#### [Exercise requirements]
Can you find the lines of the listing that include "More" and copy every one?

#### [Material for this exercise]

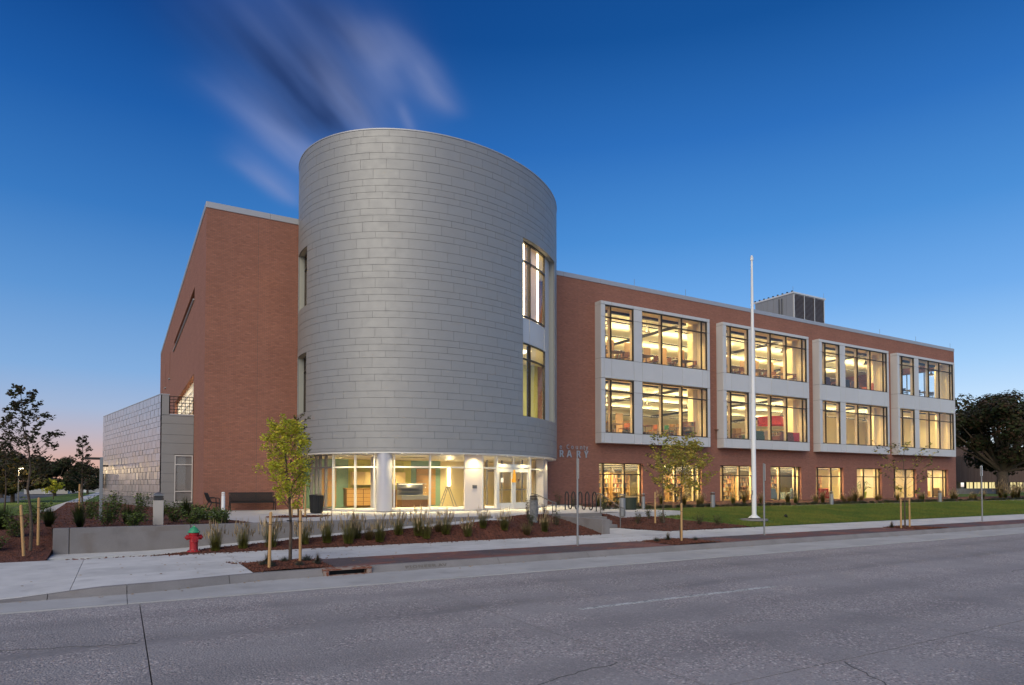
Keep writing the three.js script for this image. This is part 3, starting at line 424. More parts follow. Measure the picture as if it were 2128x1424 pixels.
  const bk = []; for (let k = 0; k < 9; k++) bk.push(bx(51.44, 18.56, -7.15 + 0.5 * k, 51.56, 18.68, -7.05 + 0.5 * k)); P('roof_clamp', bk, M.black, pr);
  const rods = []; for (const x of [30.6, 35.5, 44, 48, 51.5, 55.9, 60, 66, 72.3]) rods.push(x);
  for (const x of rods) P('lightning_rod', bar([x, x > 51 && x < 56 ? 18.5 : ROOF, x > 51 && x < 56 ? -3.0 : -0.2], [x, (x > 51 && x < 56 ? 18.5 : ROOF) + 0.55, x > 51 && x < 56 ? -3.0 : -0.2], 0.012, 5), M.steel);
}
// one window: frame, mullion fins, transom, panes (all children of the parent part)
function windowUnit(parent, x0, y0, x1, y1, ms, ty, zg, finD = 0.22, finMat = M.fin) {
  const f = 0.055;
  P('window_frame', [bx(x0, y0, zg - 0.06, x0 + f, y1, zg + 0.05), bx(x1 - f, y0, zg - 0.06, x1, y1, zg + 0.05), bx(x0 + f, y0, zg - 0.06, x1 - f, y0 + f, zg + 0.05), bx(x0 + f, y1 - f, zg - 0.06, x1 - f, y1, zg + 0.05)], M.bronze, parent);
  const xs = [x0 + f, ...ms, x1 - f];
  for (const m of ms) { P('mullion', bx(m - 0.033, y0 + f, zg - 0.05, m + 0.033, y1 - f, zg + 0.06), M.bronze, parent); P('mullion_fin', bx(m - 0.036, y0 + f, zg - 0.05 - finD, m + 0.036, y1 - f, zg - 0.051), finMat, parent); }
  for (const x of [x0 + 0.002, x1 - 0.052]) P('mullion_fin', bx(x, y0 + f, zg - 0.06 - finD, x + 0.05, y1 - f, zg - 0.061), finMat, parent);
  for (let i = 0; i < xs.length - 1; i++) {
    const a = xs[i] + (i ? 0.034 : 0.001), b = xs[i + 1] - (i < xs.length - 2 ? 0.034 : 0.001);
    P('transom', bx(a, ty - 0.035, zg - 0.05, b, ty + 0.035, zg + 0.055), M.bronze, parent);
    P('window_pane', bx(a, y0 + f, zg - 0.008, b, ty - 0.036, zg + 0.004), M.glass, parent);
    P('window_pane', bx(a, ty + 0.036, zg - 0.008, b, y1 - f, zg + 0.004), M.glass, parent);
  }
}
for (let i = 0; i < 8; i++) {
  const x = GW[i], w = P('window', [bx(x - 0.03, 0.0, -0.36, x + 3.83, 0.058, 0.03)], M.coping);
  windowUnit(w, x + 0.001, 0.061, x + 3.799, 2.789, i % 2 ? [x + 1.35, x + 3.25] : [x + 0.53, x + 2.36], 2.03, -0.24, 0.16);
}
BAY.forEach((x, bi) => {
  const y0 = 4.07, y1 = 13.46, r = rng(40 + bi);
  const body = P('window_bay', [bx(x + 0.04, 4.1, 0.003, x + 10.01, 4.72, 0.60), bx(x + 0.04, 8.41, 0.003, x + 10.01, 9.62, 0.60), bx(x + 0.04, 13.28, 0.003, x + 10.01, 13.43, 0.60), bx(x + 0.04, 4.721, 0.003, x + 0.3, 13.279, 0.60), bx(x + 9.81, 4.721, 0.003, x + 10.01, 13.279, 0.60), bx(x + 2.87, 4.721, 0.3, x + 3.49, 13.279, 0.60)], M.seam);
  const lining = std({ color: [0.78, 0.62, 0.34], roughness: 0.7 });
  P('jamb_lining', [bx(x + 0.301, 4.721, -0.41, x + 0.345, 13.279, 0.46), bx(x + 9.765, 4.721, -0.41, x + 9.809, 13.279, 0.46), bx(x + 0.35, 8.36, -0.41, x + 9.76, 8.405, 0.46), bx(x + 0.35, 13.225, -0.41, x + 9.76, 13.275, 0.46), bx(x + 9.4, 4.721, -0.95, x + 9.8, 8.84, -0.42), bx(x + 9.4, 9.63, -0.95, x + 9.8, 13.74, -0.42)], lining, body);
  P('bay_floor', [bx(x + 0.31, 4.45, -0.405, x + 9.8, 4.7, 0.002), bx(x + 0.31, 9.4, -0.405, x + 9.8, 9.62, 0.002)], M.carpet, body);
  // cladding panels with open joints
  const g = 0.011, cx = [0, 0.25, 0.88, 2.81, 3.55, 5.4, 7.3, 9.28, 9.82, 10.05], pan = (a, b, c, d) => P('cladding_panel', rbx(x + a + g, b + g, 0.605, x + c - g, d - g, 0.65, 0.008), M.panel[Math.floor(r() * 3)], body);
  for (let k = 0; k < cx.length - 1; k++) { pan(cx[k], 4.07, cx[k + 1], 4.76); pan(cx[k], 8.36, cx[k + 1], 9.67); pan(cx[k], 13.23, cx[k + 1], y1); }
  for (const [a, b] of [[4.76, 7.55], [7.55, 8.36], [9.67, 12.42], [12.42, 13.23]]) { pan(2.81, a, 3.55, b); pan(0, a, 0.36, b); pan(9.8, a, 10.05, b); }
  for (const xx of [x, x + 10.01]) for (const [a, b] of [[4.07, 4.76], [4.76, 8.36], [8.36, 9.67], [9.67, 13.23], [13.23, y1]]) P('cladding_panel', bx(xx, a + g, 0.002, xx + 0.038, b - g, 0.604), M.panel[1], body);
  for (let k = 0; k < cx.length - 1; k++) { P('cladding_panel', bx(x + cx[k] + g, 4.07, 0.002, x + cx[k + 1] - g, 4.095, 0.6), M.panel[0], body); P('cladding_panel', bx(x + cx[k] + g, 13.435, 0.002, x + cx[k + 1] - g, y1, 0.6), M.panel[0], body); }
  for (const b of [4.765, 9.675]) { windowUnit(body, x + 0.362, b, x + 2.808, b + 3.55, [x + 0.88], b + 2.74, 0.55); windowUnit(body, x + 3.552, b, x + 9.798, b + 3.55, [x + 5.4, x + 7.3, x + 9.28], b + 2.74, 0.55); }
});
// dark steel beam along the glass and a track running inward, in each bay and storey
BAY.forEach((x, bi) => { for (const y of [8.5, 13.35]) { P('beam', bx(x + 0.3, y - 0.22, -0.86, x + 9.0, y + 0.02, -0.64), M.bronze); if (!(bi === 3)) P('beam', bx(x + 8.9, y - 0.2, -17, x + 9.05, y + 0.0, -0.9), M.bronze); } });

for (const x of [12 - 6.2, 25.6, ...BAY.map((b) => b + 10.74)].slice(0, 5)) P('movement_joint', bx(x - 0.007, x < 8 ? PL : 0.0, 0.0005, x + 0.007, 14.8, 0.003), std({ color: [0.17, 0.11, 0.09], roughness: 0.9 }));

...

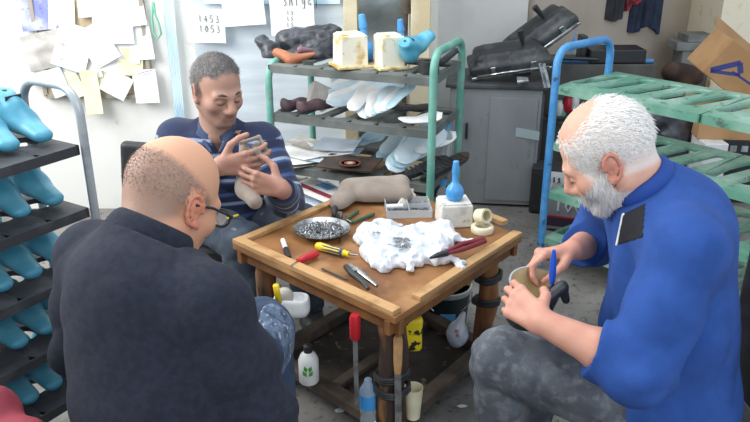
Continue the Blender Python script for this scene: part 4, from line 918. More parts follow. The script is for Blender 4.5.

#### [Solution for this task]
Keep writing the three.js script for this image. This is part 3, starting at line 424. More parts follow. Measure the picture as if it were 2128x1424 pixels.
Continue the Blender Python script for this scene: part 4, from line 918. More parts follow. The script is for Blender 4.5.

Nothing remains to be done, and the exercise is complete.